IoT SIMを活用した市場は、年率8%成長を遂げていて、自動車業界だけでなく、スマートシティやスマートビル、ユーティリティの分野で利用されているのだということだ。

グローバルIoT市場が活化している背景

グローバルにIoTを利用する企業が増えている理由について、マッツ・ルンドクヴィスト氏は3つの要因があるという。

1. ニューノーマル

コロナ禍で人がいなくても現場をマネージする必要が出てきたため、現場を遠隔で見える化する必要があったり、サプライチェーンの輸送プロセスに関してもトラッキングする必要が出てきた。

こういったことをグローバルで実現できる必要があるのだ。

2. サステナビリティへの取り組み

サステナビリティへの注目度が上がる中資源コストの高騰などの問題があり、効率的なエネルギー利用にもIoTは使われている。

また、法規制への対応も必要となってきている。

3. インフラや新しい技術への大規模な投資

AIやデータ分析の分野や大量データを保存するストレージに関して、ハイパフォーマンスなコンピューティングリソースへの投資が活性化している。

そんな中、5GやLPWAへの投資が増加しいてるということだ。

初期投資からグローバル展開へ

こういった市場背景に、さまざまな企業がグローバル展開を試みているわけだが、ここで、Telenor IoTを活用したグローバル展開の例を見てみよう。

Husqvama

Husqvarna(フクスバルナ)は、300年以上の歴史をもつ、伝統的な製造企業だ。

最初、同社が製造する芝刈り機に通信モジュールをつけることで、芝刈り機の位置情報がわかるといった、IoTとしては簡単な取り組みであった。

そこから、いろんな機能を追加し、新しい価値を生み出す中、ユーザとメーカーの間でのコミュニケーションが増え、課題が明確になる。

その結果、芝刈り機がどういう状況でつかわているのか、ということまでわかるようになったというのだ。

日本・韓国地域責任者 リハルド・ギメシ氏
日本・韓国地域責任者 リハルド・ギメシ氏

リハルド・ギメシ氏によると、現在では発展系として、芝刈り機もロボット芝刈り機へと進化、さらにデータを収集・活用するデジタルプラットフォームができていて、同社の他製品との連動もできるように成長しているのだという。

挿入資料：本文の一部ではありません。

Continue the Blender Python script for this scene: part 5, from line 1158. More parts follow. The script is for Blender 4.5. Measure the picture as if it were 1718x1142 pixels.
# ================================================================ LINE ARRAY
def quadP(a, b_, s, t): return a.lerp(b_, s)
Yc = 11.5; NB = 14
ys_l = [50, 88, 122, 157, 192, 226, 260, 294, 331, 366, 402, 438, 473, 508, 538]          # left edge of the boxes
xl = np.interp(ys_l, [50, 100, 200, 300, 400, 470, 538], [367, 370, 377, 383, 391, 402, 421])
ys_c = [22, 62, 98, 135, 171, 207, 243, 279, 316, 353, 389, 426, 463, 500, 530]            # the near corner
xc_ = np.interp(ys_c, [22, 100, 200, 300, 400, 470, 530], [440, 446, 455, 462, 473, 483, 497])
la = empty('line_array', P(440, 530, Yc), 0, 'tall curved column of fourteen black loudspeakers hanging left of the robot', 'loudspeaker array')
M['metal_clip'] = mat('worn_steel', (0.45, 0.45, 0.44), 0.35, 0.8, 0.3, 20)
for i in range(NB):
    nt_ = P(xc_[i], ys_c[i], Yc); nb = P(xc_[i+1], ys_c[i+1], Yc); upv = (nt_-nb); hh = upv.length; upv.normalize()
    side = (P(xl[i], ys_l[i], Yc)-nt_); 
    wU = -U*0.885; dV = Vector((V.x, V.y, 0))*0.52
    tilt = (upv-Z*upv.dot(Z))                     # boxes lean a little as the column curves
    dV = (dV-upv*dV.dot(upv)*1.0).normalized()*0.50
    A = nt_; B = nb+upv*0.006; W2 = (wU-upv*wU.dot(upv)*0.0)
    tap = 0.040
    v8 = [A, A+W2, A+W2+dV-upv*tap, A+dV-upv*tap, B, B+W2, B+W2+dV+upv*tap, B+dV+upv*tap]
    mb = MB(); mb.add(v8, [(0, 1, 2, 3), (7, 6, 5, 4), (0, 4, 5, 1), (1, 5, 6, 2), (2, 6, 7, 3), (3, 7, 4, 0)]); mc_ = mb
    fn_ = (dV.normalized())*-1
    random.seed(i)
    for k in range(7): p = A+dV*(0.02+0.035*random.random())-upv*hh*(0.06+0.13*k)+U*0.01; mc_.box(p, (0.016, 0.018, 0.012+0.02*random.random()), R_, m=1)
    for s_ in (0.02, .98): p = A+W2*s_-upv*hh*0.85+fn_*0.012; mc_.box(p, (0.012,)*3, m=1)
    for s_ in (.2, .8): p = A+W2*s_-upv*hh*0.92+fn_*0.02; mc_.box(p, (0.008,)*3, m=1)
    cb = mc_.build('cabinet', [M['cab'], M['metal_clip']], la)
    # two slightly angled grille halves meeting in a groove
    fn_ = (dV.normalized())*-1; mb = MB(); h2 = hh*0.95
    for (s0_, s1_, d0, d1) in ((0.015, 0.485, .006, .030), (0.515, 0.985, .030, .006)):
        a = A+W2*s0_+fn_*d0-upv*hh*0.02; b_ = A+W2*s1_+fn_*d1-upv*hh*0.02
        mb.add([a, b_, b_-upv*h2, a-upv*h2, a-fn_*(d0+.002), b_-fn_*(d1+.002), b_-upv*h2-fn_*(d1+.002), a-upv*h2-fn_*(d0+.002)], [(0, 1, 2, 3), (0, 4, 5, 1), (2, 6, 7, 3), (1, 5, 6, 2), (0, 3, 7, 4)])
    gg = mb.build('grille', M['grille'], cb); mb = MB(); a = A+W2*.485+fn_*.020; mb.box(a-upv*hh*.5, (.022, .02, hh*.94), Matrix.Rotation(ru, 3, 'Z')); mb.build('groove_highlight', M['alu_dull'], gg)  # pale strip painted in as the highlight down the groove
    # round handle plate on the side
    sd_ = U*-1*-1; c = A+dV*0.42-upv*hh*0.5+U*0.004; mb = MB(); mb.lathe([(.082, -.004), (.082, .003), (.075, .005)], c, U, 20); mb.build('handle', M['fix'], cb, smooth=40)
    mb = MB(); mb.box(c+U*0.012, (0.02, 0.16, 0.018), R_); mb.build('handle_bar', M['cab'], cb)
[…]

具体的には、水やり機が芝刈り機と連動して動いていたり、天気予報の情報とロボット芝刈り機が連動することで、雨の日は芝刈りをしないというような制御もできるようになっているのだ。

コネクティビティを向上させることで、現在では100万台のロボット芝刈り機が全世界で活躍しているということだ。

海外展開を考える日本企業がやるべきこと

こういった成功事例をみると、多くの企業が「次は自分たちが」となるはずだ。

昨今のDXの潮流から考えると、デジタル面での競争力が競合に打ち勝つには重要であることはいうまでもない。

しかし、海外展開を考えた時、各国のさまざまなルールの違いを知り、さまざまな国への海外展開の経験をすることは難しい。

これに対し、マッツ・ルンドクヴィスト氏は、「スウェーデンの品質重視の考え方や長年の経験を踏まえ、運用の品質を伴いつつも海外に向けてIoTを広げていくことを支援していきたい」と述べた。

まずは小さくはじめて、賢く、パートナーシップをうまくつかって展開していくことが、海外展開の早道となるのだ。